Over the course of the project's life, Casnocha learned first-hand how unresponsive many local government agencies could be, and he started talking to various city mangers, staff members and council members to develop a software that would remedy such gaps.

"When he first contacted me, the name of the system was 'Complain and Resolve,'" Ramsey recalled of Casnocha's original vision. "I assured Ben if he was hoping to be commercially successful, the last thing you want to present to a city manger (is a program) and begin it with 'Complain.' I really wasn't looking to partner with someone who would encourage people to complain."

Casnocha did heed some of Ramsey's key suggestions. The first, that agencies would likely bite if the software did not require additional hiring of staff, was easy to use and versatile.

"When we worked with cities at staff level, people were using Post-It notes or they didn't know that a colleague in Public Works was doing duplicate work," recalled Casnocha, a junior at University High School in San Francisco. "We learned first-hand about the range of sophistication when it comes to dealing with citizen complaints."

Aside from being used as an organization and processing tool, by taking cues from the private retail sector, local governments like Pleasant Hill are now using such tools to enhance the quality of services they provide to residents -- the people they have now come to view as customers.

"I do see a trend in cites that are trying to modernize and streamline, and still keep that personal touch," Casnocha said. "How can we use technology to deliver service in a more efficient manner?"

"We're trying to transform government from what a cynic would call a bureaucratic dinosaur to an entity that is dynamic, responsive," he continued. "The local level is where services are delivered every day, that's where customers can see real changes taking place."

The tracking software is marketed to small to mid-size cities like Pleasant Hill that want to improve customer service but cannot afford to hire additional staff to log and oversee timely responses to requests. Several California cities, including Orinda and Vallejo, use the software.

But this customer service trend is not new, said Concord City Manager Ed James.

"Sure, there's a mantra for most governments to improve customer service," said James.

In fact, Concord uses its own internal tracking system, he explained.

As with any agency, especially one that is tied to public funding, once the tracking tools are in place, the challenge becomes following through with the prompt service.

"Those systems have been around for a while. Any kind of system like that, you still have to be committed to being responsive and do all that," James said. "The fact that you got that software doesn't mean you're going to respond -- that takes a human being. The machine isn't going to do that for you."

Rich Ricci, Pleasant Hill financial director, agreed. The software's effectiveness will be seen in the city's responsiveness.

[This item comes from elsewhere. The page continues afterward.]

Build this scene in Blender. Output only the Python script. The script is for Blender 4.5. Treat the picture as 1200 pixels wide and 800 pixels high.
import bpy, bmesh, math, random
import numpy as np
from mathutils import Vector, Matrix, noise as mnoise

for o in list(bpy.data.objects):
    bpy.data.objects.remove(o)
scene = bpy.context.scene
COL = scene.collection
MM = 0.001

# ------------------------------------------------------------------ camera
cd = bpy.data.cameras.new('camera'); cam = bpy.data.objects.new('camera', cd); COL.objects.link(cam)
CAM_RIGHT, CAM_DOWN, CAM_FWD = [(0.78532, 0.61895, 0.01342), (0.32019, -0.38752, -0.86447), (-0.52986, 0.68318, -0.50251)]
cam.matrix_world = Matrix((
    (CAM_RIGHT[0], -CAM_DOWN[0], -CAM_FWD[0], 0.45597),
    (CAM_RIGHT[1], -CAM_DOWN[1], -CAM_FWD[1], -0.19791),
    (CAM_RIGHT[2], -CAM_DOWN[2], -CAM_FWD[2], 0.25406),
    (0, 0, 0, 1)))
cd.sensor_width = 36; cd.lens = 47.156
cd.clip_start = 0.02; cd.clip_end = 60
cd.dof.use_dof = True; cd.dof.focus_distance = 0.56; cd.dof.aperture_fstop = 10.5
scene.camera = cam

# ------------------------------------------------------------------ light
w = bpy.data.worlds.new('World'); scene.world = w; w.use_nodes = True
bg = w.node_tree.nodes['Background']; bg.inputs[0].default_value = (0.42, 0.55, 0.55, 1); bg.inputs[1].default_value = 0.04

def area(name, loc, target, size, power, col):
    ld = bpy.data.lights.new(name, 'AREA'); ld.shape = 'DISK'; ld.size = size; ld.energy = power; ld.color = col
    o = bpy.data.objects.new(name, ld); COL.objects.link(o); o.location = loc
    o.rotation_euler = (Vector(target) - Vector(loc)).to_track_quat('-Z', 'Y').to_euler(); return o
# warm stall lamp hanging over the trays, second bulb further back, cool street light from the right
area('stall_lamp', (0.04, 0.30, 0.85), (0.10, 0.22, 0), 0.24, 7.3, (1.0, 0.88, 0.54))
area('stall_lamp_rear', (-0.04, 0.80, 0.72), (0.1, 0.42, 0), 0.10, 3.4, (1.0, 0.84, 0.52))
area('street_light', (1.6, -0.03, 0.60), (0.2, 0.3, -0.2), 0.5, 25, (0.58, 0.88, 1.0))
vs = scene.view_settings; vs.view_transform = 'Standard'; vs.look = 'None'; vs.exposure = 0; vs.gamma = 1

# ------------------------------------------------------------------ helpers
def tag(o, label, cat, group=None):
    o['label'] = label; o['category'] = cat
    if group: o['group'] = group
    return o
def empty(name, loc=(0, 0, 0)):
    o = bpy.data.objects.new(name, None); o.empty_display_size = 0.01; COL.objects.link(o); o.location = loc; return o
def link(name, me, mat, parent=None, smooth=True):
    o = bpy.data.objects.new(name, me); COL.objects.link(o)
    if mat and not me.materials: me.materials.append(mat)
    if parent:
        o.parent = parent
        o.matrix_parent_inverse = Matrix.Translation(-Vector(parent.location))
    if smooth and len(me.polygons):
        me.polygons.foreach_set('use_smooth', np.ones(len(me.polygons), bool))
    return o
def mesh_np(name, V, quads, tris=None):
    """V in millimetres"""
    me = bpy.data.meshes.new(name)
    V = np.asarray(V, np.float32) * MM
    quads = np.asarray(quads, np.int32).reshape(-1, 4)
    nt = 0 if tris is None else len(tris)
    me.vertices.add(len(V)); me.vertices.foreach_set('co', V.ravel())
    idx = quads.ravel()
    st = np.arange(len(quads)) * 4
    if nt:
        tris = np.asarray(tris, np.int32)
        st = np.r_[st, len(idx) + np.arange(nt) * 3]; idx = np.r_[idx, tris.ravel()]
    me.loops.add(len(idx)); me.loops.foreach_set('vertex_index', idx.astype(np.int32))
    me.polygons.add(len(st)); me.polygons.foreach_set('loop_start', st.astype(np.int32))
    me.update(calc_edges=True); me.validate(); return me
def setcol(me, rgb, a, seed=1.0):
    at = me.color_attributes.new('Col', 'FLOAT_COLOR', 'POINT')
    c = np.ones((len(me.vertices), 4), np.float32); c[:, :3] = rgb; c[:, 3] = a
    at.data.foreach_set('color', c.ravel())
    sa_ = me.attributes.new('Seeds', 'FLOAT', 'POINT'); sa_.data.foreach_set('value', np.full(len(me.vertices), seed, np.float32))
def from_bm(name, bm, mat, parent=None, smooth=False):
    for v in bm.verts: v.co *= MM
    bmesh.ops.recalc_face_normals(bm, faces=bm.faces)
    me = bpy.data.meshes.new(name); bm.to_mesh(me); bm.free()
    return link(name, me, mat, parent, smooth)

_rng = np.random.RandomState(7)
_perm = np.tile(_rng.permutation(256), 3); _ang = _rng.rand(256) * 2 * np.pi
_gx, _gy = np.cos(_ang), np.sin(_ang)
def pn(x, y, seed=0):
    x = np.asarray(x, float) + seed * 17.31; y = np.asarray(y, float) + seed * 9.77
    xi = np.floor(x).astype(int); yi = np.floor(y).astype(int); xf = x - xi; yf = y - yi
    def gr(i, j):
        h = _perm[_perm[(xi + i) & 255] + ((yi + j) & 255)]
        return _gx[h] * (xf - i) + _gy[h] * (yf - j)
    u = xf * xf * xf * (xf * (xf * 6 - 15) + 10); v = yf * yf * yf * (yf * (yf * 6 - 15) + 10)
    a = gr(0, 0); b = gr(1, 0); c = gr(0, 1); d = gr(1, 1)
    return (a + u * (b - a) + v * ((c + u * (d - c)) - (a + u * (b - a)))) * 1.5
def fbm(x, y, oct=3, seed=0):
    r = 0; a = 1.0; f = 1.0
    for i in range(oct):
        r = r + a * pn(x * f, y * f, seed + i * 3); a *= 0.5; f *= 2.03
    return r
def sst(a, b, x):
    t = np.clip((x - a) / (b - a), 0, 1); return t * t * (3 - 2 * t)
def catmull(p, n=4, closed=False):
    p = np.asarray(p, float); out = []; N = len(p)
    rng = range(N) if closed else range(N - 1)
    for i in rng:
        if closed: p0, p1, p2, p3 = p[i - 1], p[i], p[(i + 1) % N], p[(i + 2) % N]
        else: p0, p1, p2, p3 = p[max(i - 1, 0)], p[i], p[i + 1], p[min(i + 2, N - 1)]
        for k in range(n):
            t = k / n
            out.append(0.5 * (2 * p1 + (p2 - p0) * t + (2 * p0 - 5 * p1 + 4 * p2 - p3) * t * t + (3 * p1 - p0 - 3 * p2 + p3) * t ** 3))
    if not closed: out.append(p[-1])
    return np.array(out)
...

"Time will tell. The key to all of it is, when you say it, you better deliver on it," Ricci said. "If you have the assumption that you're going to be responsive and are not, it could backfire."

Still, Ramsey said if a department is discovered to be less than ideally responsive, the software will allow the city to pinpoint those breakdowns, and then figure out solutions.

"It helps us do a better job of monitoring and quantifying how well we are doing in responding," Ramsey said. "It then becomes a management tool to help us improve ... If a department has a consistently low score, then we have to sit down and figure out why that is."

And if the software indicates more manpower is needed?

"That's a possibility but unlikely since we now have a flexible hiring freeze," Ricci said. "Even if a demand came in that exceeded our potential to deliver on it, we could always relocate people."

The city hopes to have the software up and running by late spring, at which time residents will be able file requests by e-mail through the city's Web site.